Polish regime counts gains from Pope's visit

Now that some of the tumult and fervor has ebbed, the Polish Pope's visit to his homeland can be seen to have provided his communist hosts with some modest and perhaps unexpected gains.

It marked a first break in Poland's isolation from normal international contact with the West.

It helped strengthen Gen. Wojciech Jaruzelski politically against internal hard-liners opposed to the visit.

It boosted church-state cooperation within the Communist Party Politburo and other top leadership echelons.

It may have helped open the way for progress in next month's talks on rescheduling Poland's huge foreign debts. If so, that implies a greater readiness of Western nations to consider lifting the sanctions that the government here says have cost the country $12 billion so far.

Pope John Paul II's outspoken public comments as he traveled around the country and the adulation with which he was received were themselves a rebuke to the Polish authorities.

But, as the visit concluded, the Pope's second meeting with General Jaruzelski and the phrasing of his departure speech implied confidence in the ''moderate'' line pursued by the general and his supporters in the hierarchy.

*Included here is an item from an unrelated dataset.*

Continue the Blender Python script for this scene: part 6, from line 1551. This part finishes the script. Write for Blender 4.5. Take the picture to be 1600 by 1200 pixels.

And the overall papal message was that although major responsibility for putting things right rests on the regime, all Poles share in that responsibility; that there are moral and practical obligations for individual Poles as well as for the government, duties as well as rights.

The big loser in all this appears to be Lech Walesa. A straw in the wind was the extraordinary episode of the editorial in L'Osservatore Romano relegating the leader of the dissolved Solidarity trade union to history. The brutality of publication so soon after the Pontiff had met with Walesa shocked Poles - even though the writer of the editorial resigned before they got around to voicing their feeling.

The editorial was, of course, a windfall for the authorities here. Although they were not displeased to have a source so close to the Vatican echo what they themselves have persistently said about Walesa, Polish officials seem to have been as surprised as anyone else. Saturday's papers published summaries but without comment and not with any prominence or big headlines.

It still has to be adequately explained how l'Osservatore Romano's article came to be written and published just now. The journal is not an official Vatican mouthpiece, but it is close enough to the Holy See to make its opinions seem authoritative.

The cause of the Pope's later reported anger may have been the manner, tone, and timing of the editorial's dismissal of Walesa - rather than the suggestion that, at this juncture, the independent-minded union leader no longer has a significant role.

The essence of the situation seems to lie in the Pope's advocacy of gradualness toward national understanding and agreement - ''inch-by-inch'' progress, as he called it in one homily.

The Pope is seen as having come and spoken out on all the issues dividing the nation. To that extent there is some force in what the Rome editorial writer said: that his mission was to build a bridge between Poles' spiritual values and their daily aspirations; that his calls for a reduction in differences were addressed not only to the authorities but also to the nation as a whole.

For the government, however, among the most welcome current news is the announcement that Poland's Western government creditors are to go ahead with a meeting in Paris July 7 to discuss the nation's foreign debts.

Poland has asked repeatedly for a rescheduling of those debts, but this will be the first move toward rescheduling them since martial law was invoked here and the West imposed economic sanctions.

The Paris gathering is to be a preliminary meeting to discuss possibilities. Assuming it ends positively, another meeting a month later will map the course of hard negotiations. But even this tentative start suggests Western nations are willing to contemplate the lifting of NATO's economic pressures at a reasonably early date.

The Polish authorities say that sanctions have forced many factories to change techniques to adapt to East-bloc and third-world markets. They say that it will be difficult, and in some cases even ''impossible,'' to switch back.

But Poland's need for Western technology and Western markets obviously is unchanged. And if indeed sanctions are lifted by the West, this will have some impact here on those who contend that the country has been irrevocably attuned to the East.